_EXERCISE AIM_
All of the data needs to be repeated exactly.

* start *

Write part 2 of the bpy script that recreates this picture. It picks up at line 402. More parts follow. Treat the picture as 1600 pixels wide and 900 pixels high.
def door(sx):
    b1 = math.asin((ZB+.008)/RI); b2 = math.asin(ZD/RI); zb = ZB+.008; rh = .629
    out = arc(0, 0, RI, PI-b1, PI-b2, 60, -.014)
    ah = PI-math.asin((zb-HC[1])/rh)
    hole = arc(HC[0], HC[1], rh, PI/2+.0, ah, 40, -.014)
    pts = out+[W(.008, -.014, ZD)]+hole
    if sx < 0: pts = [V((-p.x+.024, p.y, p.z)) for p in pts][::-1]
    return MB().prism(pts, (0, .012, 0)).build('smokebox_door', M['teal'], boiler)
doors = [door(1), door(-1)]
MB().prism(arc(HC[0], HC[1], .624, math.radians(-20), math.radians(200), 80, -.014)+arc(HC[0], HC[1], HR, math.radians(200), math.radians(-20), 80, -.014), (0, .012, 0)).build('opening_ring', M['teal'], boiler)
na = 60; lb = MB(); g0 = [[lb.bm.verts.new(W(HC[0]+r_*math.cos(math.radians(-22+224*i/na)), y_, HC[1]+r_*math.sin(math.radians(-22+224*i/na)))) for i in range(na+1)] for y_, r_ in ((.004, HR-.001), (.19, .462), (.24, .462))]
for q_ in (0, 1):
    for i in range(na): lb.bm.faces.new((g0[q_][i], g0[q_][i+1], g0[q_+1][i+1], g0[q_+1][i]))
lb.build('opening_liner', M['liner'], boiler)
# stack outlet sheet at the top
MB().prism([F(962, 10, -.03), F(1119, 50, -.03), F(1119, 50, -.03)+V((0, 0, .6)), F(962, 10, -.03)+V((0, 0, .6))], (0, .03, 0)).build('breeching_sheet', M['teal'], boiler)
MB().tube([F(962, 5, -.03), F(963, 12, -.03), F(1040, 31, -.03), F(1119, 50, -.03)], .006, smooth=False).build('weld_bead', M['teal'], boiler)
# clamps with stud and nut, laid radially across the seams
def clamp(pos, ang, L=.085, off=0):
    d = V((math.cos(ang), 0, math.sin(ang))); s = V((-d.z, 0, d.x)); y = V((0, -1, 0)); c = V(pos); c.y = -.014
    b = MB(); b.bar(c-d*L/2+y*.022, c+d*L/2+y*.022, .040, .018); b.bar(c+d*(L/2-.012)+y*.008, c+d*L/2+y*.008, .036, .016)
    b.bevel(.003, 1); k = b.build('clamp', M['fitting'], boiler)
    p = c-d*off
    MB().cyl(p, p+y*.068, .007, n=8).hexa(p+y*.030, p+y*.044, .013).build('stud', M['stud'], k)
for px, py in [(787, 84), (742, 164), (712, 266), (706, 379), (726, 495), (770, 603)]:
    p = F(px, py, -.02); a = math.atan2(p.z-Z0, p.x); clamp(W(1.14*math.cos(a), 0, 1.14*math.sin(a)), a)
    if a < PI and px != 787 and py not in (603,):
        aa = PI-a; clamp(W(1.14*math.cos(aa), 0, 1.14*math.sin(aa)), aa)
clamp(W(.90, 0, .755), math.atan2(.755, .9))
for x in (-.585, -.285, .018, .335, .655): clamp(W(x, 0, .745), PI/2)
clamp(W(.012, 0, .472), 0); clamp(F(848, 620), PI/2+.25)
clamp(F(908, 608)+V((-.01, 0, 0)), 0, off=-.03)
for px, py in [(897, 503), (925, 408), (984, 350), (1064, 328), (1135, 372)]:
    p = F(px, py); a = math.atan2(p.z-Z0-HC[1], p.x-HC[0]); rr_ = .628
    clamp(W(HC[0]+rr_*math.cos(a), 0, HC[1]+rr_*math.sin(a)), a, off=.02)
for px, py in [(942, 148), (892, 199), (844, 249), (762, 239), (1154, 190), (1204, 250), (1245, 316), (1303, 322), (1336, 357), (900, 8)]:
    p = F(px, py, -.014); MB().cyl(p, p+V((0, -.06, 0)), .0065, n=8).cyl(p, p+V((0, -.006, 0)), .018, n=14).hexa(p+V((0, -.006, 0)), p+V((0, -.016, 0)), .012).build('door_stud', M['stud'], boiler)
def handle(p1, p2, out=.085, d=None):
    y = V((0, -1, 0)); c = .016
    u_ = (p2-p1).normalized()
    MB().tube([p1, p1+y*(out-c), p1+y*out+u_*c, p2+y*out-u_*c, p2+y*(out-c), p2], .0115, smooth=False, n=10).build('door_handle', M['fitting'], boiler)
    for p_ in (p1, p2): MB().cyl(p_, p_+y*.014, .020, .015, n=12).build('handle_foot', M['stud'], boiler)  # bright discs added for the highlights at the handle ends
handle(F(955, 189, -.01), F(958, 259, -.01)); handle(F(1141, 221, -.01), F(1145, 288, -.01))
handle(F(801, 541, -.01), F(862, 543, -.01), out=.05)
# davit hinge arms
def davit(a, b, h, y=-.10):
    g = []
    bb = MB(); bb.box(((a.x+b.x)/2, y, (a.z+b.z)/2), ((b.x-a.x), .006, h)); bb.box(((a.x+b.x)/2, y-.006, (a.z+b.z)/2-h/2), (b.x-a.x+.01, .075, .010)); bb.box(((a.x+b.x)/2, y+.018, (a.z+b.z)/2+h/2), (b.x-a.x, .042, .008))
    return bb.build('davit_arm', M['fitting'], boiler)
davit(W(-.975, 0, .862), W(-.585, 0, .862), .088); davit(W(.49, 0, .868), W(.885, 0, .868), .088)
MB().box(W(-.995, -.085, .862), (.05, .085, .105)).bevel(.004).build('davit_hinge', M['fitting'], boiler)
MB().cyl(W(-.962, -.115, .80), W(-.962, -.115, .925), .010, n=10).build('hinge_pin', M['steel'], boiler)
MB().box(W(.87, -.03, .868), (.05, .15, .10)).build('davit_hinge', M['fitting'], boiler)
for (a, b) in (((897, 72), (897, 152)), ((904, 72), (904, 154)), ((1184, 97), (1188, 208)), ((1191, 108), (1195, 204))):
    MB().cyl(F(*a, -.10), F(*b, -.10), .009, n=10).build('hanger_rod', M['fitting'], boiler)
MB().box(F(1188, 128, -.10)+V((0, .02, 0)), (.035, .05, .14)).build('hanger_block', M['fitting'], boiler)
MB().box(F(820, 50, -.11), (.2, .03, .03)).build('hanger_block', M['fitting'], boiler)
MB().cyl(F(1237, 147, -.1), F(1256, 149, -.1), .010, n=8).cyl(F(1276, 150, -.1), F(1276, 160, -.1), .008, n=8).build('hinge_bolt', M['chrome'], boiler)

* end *

_RIGHT ANSWER_
Write part 2 of the bpy script that recreates this picture. It picks up at line 402. More parts follow. Treat the picture as 1600 pixels wide and 900 pixels high.
def door(sx):
    b1 = math.asin((ZB+.008)/RI); b2 = math.asin(ZD/RI); zb = ZB+.008; rh = .629
    out = arc(0, 0, RI, PI-b1, PI-b2, 60, -.014)
    ah = PI-math.asin((zb-HC[1])/rh)
    hole = arc(HC[0], HC[1], rh, PI/2+.0, ah, 40, -.014)
    pts = out+[W(.008, -.014, ZD)]+hole
    if sx < 0: pts = [V((-p.x+.024, p.y, p.z)) for p in pts][::-1]
    return MB().prism(pts, (0, .012, 0)).build('smokebox_door', M['teal'], boiler)
doors = [door(1), door(-1)]
MB().prism(arc(HC[0], HC[1], .624, math.radians(-20), math.radians(200), 80, -.014)+arc(HC[0], HC[1], HR, math.radians(200), math.radians(-20), 80, -.014), (0, .012, 0)).build('opening_ring', M['teal'], boiler)
na = 60; lb = MB(); g0 = [[lb.bm.verts.new(W(HC[0]+r_*math.cos(math.radians(-22+224*i/na)), y_, HC[1]+r_*math.sin(math.radians(-22+224*i/na)))) for i in range(na+1)] for y_, r_ in ((.004, HR-.001), (.19, .462), (.24, .462))]
for q_ in (0, 1):
    for i in range(na): lb.bm.faces.new((g0[q_][i], g0[q_][i+1], g0[q_+1][i+1], g0[q_+1][i]))
lb.build('opening_liner', M['liner'], boiler)
# stack outlet sheet at the top
MB().prism([F(962, 10, -.03), F(1119, 50, -.03), F(1119, 50, -.03)+V((0, 0, .6)), F(962, 10, -.03)+V((0, 0, .6))], (0, .03, 0)).build('breeching_sheet', M['teal'], boiler)
MB().tube([F(962, 5, -.03), F(963, 12, -.03), F(1040, 31, -.03), F(1119, 50, -.03)], .006, smooth=False).build('weld_bead', M['teal'], boiler)
# clamps with stud and nut, laid radially across the seams
def clamp(pos, ang, L=.085, off=0):
    d = V((math.cos(ang), 0, math.sin(ang))); s = V((-d.z, 0, d.x)); y = V((0, -1, 0)); c = V(pos); c.y = -.014
    b = MB(); b.bar(c-d*L/2+y*.022, c+d*L/2+y*.022, .040, .018); b.bar(c+d*(L/2-.012)+y*.008, c+d*L/2+y*.008, .036, .016)
    b.bevel(.003, 1); k = b.build('clamp', M['fitting'], boiler)
    p = c-d*off
    MB().cyl(p, p+y*.068, .007, n=8).hexa(p+y*.030, p+y*.044, .013).build('stud', M['stud'], k)
for px, py in [(787, 84), (742, 164), (712, 266), (706, 379), (726, 495), (770, 603)]:
    p = F(px, py, -.02); a = math.atan2(p.z-Z0, p.x); clamp(W(1.14*math.cos(a), 0, 1.14*math.sin(a)), a)
    if a < PI and px != 787 and py not in (603,):
        aa = PI-a; clamp(W(1.14*math.cos(aa), 0, 1.14*math.sin(aa)), aa)
clamp(W(.90, 0, .755), math.atan2(.755, .9))
for x in (-.585, -.285, .018, .335, .655): clamp(W(x, 0, .745), PI/2)
clamp(W(.012, 0, .472), 0); clamp(F(848, 620), PI/2+.25)
clamp(F(908, 608)+V((-.01, 0, 0)), 0, off=-.03)
for px, py in [(897, 503), (925, 408), (984, 350), (1064, 328), (1135, 372)]:
    p = F(px, py); a = math.atan2(p.z-Z0-HC[1], p.x-HC[0]); rr_ = .628
    clamp(W(HC[0]+rr_*math.cos(a), 0, HC[1]+rr_*math.sin(a)), a, off=.02)
for px, py in [(942, 148), (892, 199), (844, 249), (762, 239), (1154, 190), (1204, 250), (1245, 316), (1303, 322), (1336, 357), (900, 8)]:
    p = F(px, py, -.014); MB().cyl(p, p+V((0, -.06, 0)), .0065, n=8).cyl(p, p+V((0, -.006, 0)), .018, n=14).hexa(p+V((0, -.006, 0)), p+V((0, -.016, 0)), .012).build('door_stud', M['stud'], boiler)
def handle(p1, p2, out=.085, d=None):
    y = V((0, -1, 0)); c = .016
    u_ = (p2-p1).normalized()
    MB().tube([p1, p1+y*(out-c), p1+y*out+u_*c, p2+y*out-u_*c, p2+y*(out-c), p2], .0115, smooth=False, n=10).build('door_handle', M['fitting'], boiler)
    for p_ in (p1, p2): MB().cyl(p_, p_+y*.014, .020, .015, n=12).build('handle_foot', M['stud'], boiler)  # bright discs added for the highlights at the handle ends
handle(F(955, 189, -.01), F(958, 259, -.01)); handle(F(1141, 221, -.01), F(1145, 288, -.01))
handle(F(801, 541, -.01), F(862, 543, -.01), out=.05)
# davit hinge arms
def davit(a, b, h, y=-.10):
    g = []
    bb = MB(); bb.box(((a.x+b.x)/2, y, (a.z+b.z)/2), ((b.x-a.x), .006, h)); bb.box(((a.x+b.x)/2, y-.006, (a.z+b.z)/2-h/2), (b.x-a.x+.01, .075, .010)); bb.box(((a.x+b.x)/2, y+.018, (a.z+b.z)/2+h/2), (b.x-a.x, .042, .008))
    return bb.build('davit_arm', M['fitting'], boiler)
davit(W(-.975, 0, .862), W(-.585, 0, .862), .088); davit(W(.49, 0, .868), W(.885, 0, .868), .088)
MB().box(W(-.995, -.085, .862), (.05, .085, .105)).bevel(.004).build('davit_hinge', M['fitting'], boiler)
MB().cyl(W(-.962, -.115, .80), W(-.962, -.115, .925), .010, n=10).build('hinge_pin', M['steel'], boiler)
MB().box(W(.87, -.03, .868), (.05, .15, .10)).build('davit_hinge', M['fitting'], boiler)
for (a, b) in (((897, 72), (897, 152)), ((904, 72), (904, 154)), ((1184, 97), (1188, 208)), ((1191, 108), (1195, 204))):
    MB().cyl(F(*a, -.10), F(*b, -.10), .009, n=10).build('hanger_rod', M['fitting'], boiler)
MB().box(F(1188, 128, -.10)+V((0, .02, 0)), (.035, .05, .14)).build('hanger_block', M['fitting'], boiler)
MB().box(F(820, 50, -.11), (.2, .03, .03)).build('hanger_block', M['fitting'], boiler)
MB().cyl(F(1237, 147, -.1), F(1256, 149, -.1), .010, n=8).cyl(F(1276, 150, -.1), F(1276, 160, -.1), .008, n=8).build('hinge_bolt', M['chrome'], boiler)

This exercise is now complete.